Samsung’s PM963 SSD, launched in 2016 to facilitate this wave of cloud storage innovation, is probably (based on analyst reports and Samsung’s own data) the world’s best selling NVMe data center SSD. Comprised of state-of-the-art Samsung TLC Vertical NAND Flash memory, it is optimized for data center environments and engineered for outstanding performance under varying data center workloads. PM963 uses four PCIe lanes to deliver approximately four times the performance of SATA SSDs for sequential and random read, enabling significantly better performance-to-power efficiency compared to SATA. Our next-generation NVMe data center-class product, the PM983, which will offer up to 15.36TB of storage in the new NF1  form factor, should provide the best of both worlds: high storage density and significantly faster data transfers.

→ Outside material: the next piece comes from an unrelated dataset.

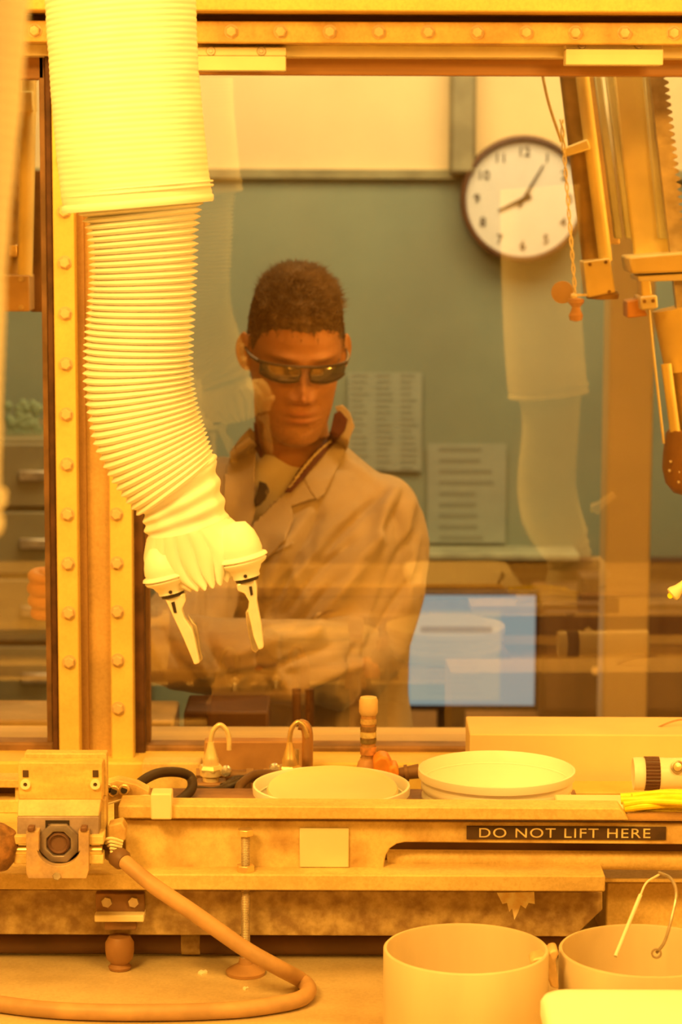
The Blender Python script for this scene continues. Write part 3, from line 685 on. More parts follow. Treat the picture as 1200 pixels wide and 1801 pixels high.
def head_pt(u, v, off=0.0):
    """u around (0 = front), v 0..1 chin to crown; returns local (x, f, z)"""
    z = -.124 + .2485 * (0.5 - 0.5 * math.cos(PI * v))
    a = np.interp(z, hz, ha); f = np.interp(z, hz, hf_); b = np.interp(z, hz, hb)
    cf = (f + b) / 2; hd = (f - b) / 2
    cu, su = math.cos(u), math.sin(u); e = 2 / 2.25
    x = a * math.copysign(abs(su) ** e, su); y = cf + hd * math.copysign(abs(cu) ** e, cu)
    if cu > 0: y += head_front(x, z) * min(1, cu * 2.2)
    if off:
        n = Vector((x / max(a, .02), (y - cf) / max(hd, .02), z / .12 * .9)); n.normalize(); x += n.x * off; y += n.y * off; z += n.z * off
    return x, y, z
bb = B(); NU, NV = 190, 170
for j in range(NV + 1):
    for i in range(NU): bb.v.append(hp(*head_pt(2 * PI * i / NU, j / NV)))
for j in range(NV):
    for i in range(NU): bb.f.append((j * NU + i, j * NU + (i + 1) % NU, (j + 1) * NU + (i + 1) % NU, (j + 1) * NU + i))
bb.f.append(tuple(range(NU))); bb.f.append(tuple(reversed(range(NV * NU, NV * NU + NU))))
for s_ in (-1, 1):     # ears: shell, rim and lobe
    ear = [hp(s_ * (.064 + .014 * math.sin(t * .9) ** .5 if t > 0 else .064), -.004 - .010 * math.sin(t), -.030 + .058 * t / PI) for t in [PI * k / 12 for k in range(13)]]
    bb.tube(ear, [.0045, .0055, .0055, .005, .0035], 10, 3)
    b2 = B().ball((0, 0, 0), (.0065, .012, .026), 16, 12)
    for v in b2.v: pass
    rot = Matrix.Rotation(s_ * math.radians(28), 4, 'Z')
    b2.v = [hp(*(lambda q: (s_ * .069 + q.x, -.003 + q.y, 0.0 + q.z))(rot @ v)) for v in b2.v]
    bb.add(b2.v, b2.f)
nb = W(528, 830, YP + .045)
bb.tube([hp(0, -.012, -.02), hp(0, -.012, -.085), (hp(0, -.02, -.125) + nb) / 2 + Vector((0, .012, .0)), nb, nb + Vector((0.01, .02, -.10))], [.052, .052, .052, .050, .050], 40, 8)
def wsec(py, cx, hw, hd, cy, n=56, ex=2.4):
    c = W(cx, py, cy); r = (W(cx + hw, py, cy) - c).length; out = []
    for i in range(n):
        q = 2 * PI * i / n; cu, su = math.cos(q), math.sin(q); e = 2 / ex
        out.append(c + Vector((r * math.copysign(abs(cu) ** e, cu), hd * math.copysign(abs(su) ** e, su), 0)))
    return out
def wloft(secs, n=56, cap=True):
    b = B(); rs = [wsec(*s_, n=n) for s_ in secs]
    for r in rs: b.v += r
    for j in range(len(rs) - 1):
        for i in range(n): b.f.append((j * n + i, j * n + (i + 1) % n, (j + 1) * n + (i + 1) % n, (j + 1) * n + i))
    if cap: b.f.append(tuple(range(n))); b.f.append(tuple(range((len(rs) - 1) * n, len(rs) * n)))
    return b
TS = [(772, 528, 62, .058, 3.505), (800, 522, 104, .070, 3.51), (828, 522, 140, .085, 3.51), (862, 532, 162, .096, 3.51), (900, 545, 196, .108, 3.51), (950, 548, 190, .118, 3.50), (1000, 552, 182, .122, 3.50),
      (1060, 560, 166, .122, 3.50), (1120, 572, 150, .120, 3.50), (1200, 592, 128, .118, 3.50), (1330, 598, 130, .120, 3.50), (1520, 600, 145, .125, 3.50)]
body_secs = [(p, c, max(20, hw - 34), hd - .032, cy) for p, c, hw, hd, cy in TS[1:]]
t_ = wloft(body_secs); bb.add(t_.v, t_.f)
armR = [W(664, 905, 3.50), W(684, 950, 3.50), W(668, 1060, 3.46), W(640, 1140, 3.42), W(590, 1166, 3.34), W(470, 1160, 3.24), W(330, 1150, 3.18), W(215, 1120, 3.15), W(125, 1078, 3.13)]
armL = [W(390, 880, 3.50), W(362, 960, 3.47), W(342, 1060, 3.38), W(300, 1125, 3.26), W(235, 1130, 3.19), W(190, 1150, 3.16)]
bb.tube(armR, [.034, .038, .036, .036, .038, .036, .032, .029, .027], 24, 5)
bb.tube(armL, [.034, .038, .036, .036, .032, .028], 24, 5)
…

But what if you could also reduce the time required to fetch data from the SSD? Wouldn’t that be truly a game changer?

 

3. Low Latency SSDs

Samsung recently announced mass production of a new “low-latency” memory product called Z-SSD, which uses a proprietary vertical NAND technology to maximize the data bandwidth available through a PCIe interface. More importantly, its 16 microseconds of latency, the wait time required to execute a request, is five times less than a typical NVMe SSD. Samsung is working with partners to understand the benefits this can provide, but lower latency means faster access to stored data, which could be a valuable advantage for those involved with real-time data analysis and other high-performance computing tasks.

Early research suggests that Z-SSD and similar technologies could have a profound impact by reducing storage latencies in relational databases, and they could also be used in applications such as controller caching in all-Flash storage arrays. Eventually, I would expect Z-SSD to be implemented as an entirely new tier of high-performance, low-latency storage.

So what do dense storage, high performance, and low latency have in common? You guessed it – solid state storage. And as data center demand continues to soar, we can expect Samsung and its industry peers to continue accelerating the pace of innovation. A plethora of interesting uses are already being considered for next-generation SSDs. But that will have to wait for another blog… So for now, buckle up!